No me suelo mirar al espejo. Llevo siempre mi cabello escaso de medida y, al no necesitar acomodo, no le veo mucha utilidad a visionarlo. Tampoco me afeito. Mi barba es montaraz y, en ella, se enredan hilachos -de la desmemoria de Aracne- a los que no acerco tijeras que los sorprendan. Mis ojos no van a cambiar porque se contemplen y, el resto de mi cuerpo -que no conoce taras ni esplendores-, queda fuera del reflejo. Así que, la inutilidad global de mi acicalado, hace que pocas veces me acerque a esa opacidad generosa, ésa tras la que intuyo a ese otro yo que me acompaña.

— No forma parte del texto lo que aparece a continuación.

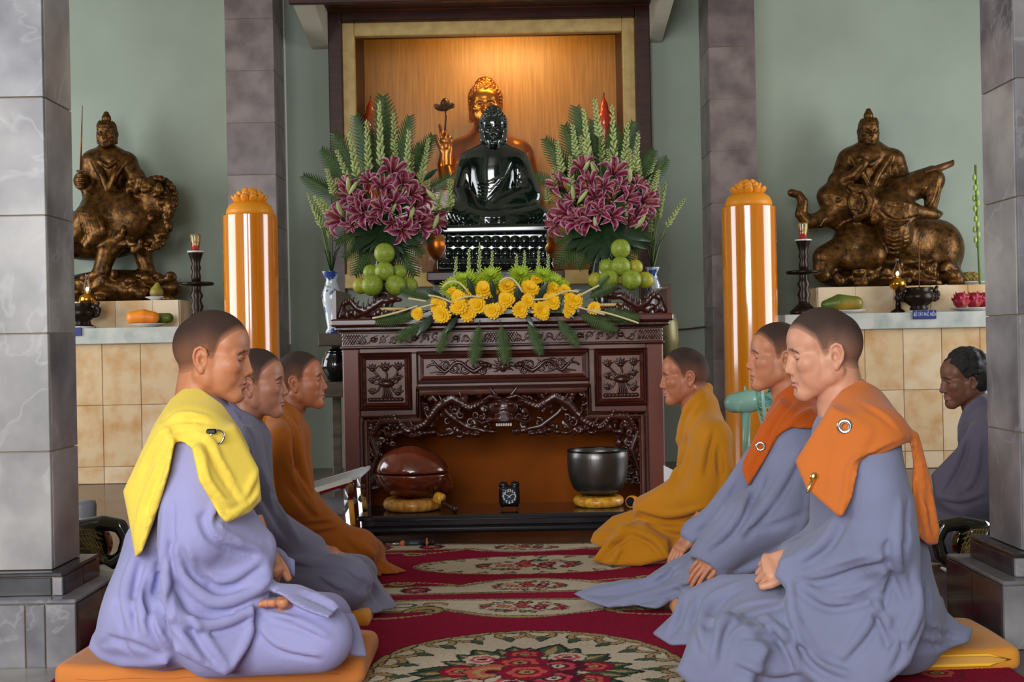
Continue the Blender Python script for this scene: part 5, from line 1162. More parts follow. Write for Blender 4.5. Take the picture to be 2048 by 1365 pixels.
# wooden fish drum
c = on_bench(826, 5.61); ring_cushion('gold brocade ring cushion under the wooden drum', c, .102, .031, M_ring)
wf = empty('wooden_fish', c + (0, 0, .056)); tag(wf, 'round glossy brown wooden fish drum on ring cushion', 'drum')
M_wf = mat('glossy_brown_wood', lin(112, 46, 20), 0.2, col2=lin(78, 28, 12), vscale=6, coat=0.7)
s = SDF((-.19, -.16, -.02), (.19, .16, .24), .005); s.ell((0, 0, .105), (.158, .135, .112)); s.ell((-.02, 0, .13), (.13, .115, .095), .03); s.ell((.03, 0, .09), (.135, .12, .1), .03); s.D = np.maximum(s.D, -s.ax[2][None, None, :])
s.box((0, -.02, .112), (.2, .16, .0028), 0, .003, cut=True); s.ell((.15, 0, .05), (.03, .05, .04), .02)
V, Q = s.mesh(2); mobj('drum_body', V, Q, M_wf, wf)
b = MB()
for sx in (-1, 1):
    for k in range(3): b.tube([( .075 + .012 * k, -.112 + .006 * k, .055 + .03 * t + .012 * math.sin(t * 5 + k)) for t in np.linspace(-1, .2, 6)], .003, 5)
b.build('carved_scrolls', mat('drum_scroll', lin(120, 76, 50), .4), wf, True)
bt = empty('drum_beater', on_bench(894, 5.50)); tag(bt, 'dark drum beater with yellow wrapped head lying on bench', 'beater')
MB().tube([(-.03, .02, .05), (.0, 0, .03), (.035, -.03, .018)], [.011, .012, .010], 8).build('handle', mat('dark_handle', lin(48, 24, 16), .3), bt, True); MB().ell((.035, -.03, .018), .018).build('knob', mat('dark_knob', lin(52, 26, 20), .25), bt, True); MB().lathe([(.008, -.022), (.026, -.018), (.028, 0), (.026, .018), (.008, .022)], (-.035, .025, .058), 14, axis=(.8, -.4, -.3)).build('wrapped_head', M_ringY, bt, True)
# alarm clock
c = on_bench(1019, 5.56); ck = empty('alarm_clock', c); tag(ck, 'small black twin-bell alarm clock with white numerals', 'clock')
M_bp = mat('black_plastic', lin(20, 20, 24), .3)
s = SDF((-.06, -.04, -.002), (.06, .04, .135), .003); s.box((0, 0, .058), (.046, .024, .047), .022); 
for x in (-.026, .026): s.ell((x, 0, .108), (.021, .018, .016), .004); s.rc((x * 1.2, 0, .016), (x * 1.6, -.005, .003), .006, .004, .004)
V, Q = s.mesh(1); mobj('case', V, Q, M_bp, ck)
MB().lathe([(.0, 0), (.036, 0), (.037, .002), (.033, .004)], (0, -.026, .06), 28, axis=(0, -1, 0)).build('dial', mat('black_dial', lin(10, 10, 14), .35), ck)
MB().tube([(.022 * math.cos(a), 0, .118 + .016 * math.sin(a)) for a in np.linspace(.2, 2.94, 12)], .0025, 6).build('handle', mat('brown_handle', lin(90, 40, 16), .4), ck, True)
for i in range(12):
    f = bpy.data.curves.new('numeral', 'FONT'); f.body = str(i if i else 12); f.size = .0165; f.align_x = 'CENTER'; f.align_y = 'CENTER'; f.extrude = .0003; f.offset = .0004; f.materials.append(bpy.data.materials.get('numerals') or mat('numerals', lin(225, 228, 232), .5))
    t = text_mesh('numeral', f, ck); a = math.radians(90 - 30 * i); t.location = (.0265 * math.cos(a), -.0312, .06 + .0265 * math.sin(a)); t.rotation_euler = (math.pi / 2, 0, 0)
Mb = mat('blue_hand', lin(60, 140, 220), .4); Mw = bpy.data.materials['numerals']
MB().tube([(0, -.032, .06), (-.014, -.032, .068)], [.002, .001], 5).build('hand', Mw, ck); MB().tube([(0, -.0325, .06), (.017, -.0325, .072)], [.002, .001], 5).build('hand', Mw, ck); MB().prism([(-.010, .054), (.008, .054), (0, .064)], -.0335, -.032).build('logo', Mb, ck)
# singing bowl
c = on_bench(1197, 5.62); ring_cushion('yellow brocade ring cushion under the bronze bowl', c, .088, .026, M_ringY)
sb = empty('singing_bowl', c + (0, 0, .048)); tag(sb, 'large dark bronze singing bowl on ring cushion', 'bowl')
M_bz = mat('dark_bronze', lin(104, 100, 98), 0.32, metal=0.85, var=.35, vscale=18, stretch=(1, 1, .12), bump=.05, bscale=80)
MB().lathe([(.02, 0), (.075, .004), (.11, .03), (.128, .07), (.136, .12), (.138, .17), (.135, .2), (.133, .203), (.128, .2), (.13, .17), (.126, .1), (.1, .03), (.02, .014)], (0, 0, 0), 40).build('bowl', M_bz, sb, True)
MB().tube([(.134 * math.cos(a), .134 * math.sin(a), .202) for a in np.linspace(0, 2 * math.pi, 40, endpoint=False)], .0045, 6, closed=True).build('rim', mat('black_rim', lin(24, 26, 28), .25, metal=.6), sb, True)
sr = empty('bowl_striker', on_bench(1262, 5.50)); tag(sr, 'orange-rimmed dark bowl striker lying beside the bronze bowl', 'striker')
MB().lathe([(.02, -.03), (.027, -.028), (.028, 0), (.024, .004)], (0, 0, .03), 18, axis=(-.55, -.8, .1)).build('head', mat('orange_felt', lin(214, 130, 30), .7), sr, True); MB().lathe([(.0, 0), (.021, 0)], (-.003, -.005, .0305), 18, axis=(-.55, -.8, .1), cap=False).build('face', M_bp, sr); MB().tube([(0, 0, .03), (.06, .03, .018), (.09, .03, .012)], [.012, .010, .012], 8).build('handle', M_bp, sr, True)
# flashlight on the floor before the bench
fl_ = empty('flashlight', W(830, 1092, 5.36) * (1, 1, 0)); tag(fl_, 'black and orange flashlight lying on the rug before the bench', 'flashlight')
MB().lathe([(.0, -.12), (.004, -.12), (.006, -.06)], (0, 0, .02), 10, axis=(1, .05, 0)).build('shaft', M_chrome, fl_, True); MB().lathe([(.008, -.062), (.014, -.058), (.014, -.045)], (0, 0, .02), 12, axis=(1, .05, 0)).build('collar', mat('orange_plastic', lin(220, 110, 40), .4), fl_, True)
MB().lathe([(.014, -.045), (.018, -.02), (.016, .01), (.016, .03)], (0, 0, .02), 14, axis=(1, .05, 0)).build('grip', mat('blue_black_plastic', lin(40, 48, 62), .4), fl_, True); MB().lathe([(.016, .03), (.021, .035), (.021, .075), (.012, .082)], (0, 0, .02), 14, axis=(1, .05, 0)).build('head', M_bp, fl_, True)
MB().lathe([(.0225, .048), (.0225, .054)], (0, 0, .02), 14, axis=(1, .05, 0)).build('band', bpy.data.materials['orange_plastic'], fl_, True)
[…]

Pero hoy -por buscar un ensayo de sonrisa desacostumbrada- me quedé un rato frente a éste que soy. Y fue en ese instante cuando, en mi vesania aburrida, intenté recordar como sería aquella primera vez en que me encontré con un varón de cincuenta años. ¡Qué viejo lo vería! 

De seguro que me extrañarían las palomillas de sus ojos, tu tez calmosa, su vello blanquecino, sus ojos desfondados, el revoltoso capricho de sus cejas…

Quedaría inquieto en la profundidad de esa mirada tallada por el buril de los años y en su desbordada certeza de haber visto casi todo. Detenido al ver el pentagrama de su frente y las manchitas disformes que trazan -en las sienes- los compases patizambos.

Quedaría sin duda ligeramente acogotado…


Y hoy sólo eso cuento -¡para qué más!-, la puerilidad de que me he visto como vería entonces a mi abuelo. ¿Acaso soy ya tan viejo? No puedo acabar de saberlo. A mí ahora me falta el niño -que yo era entonces- para juzgar -sin desaciertos- cómo es como me veo…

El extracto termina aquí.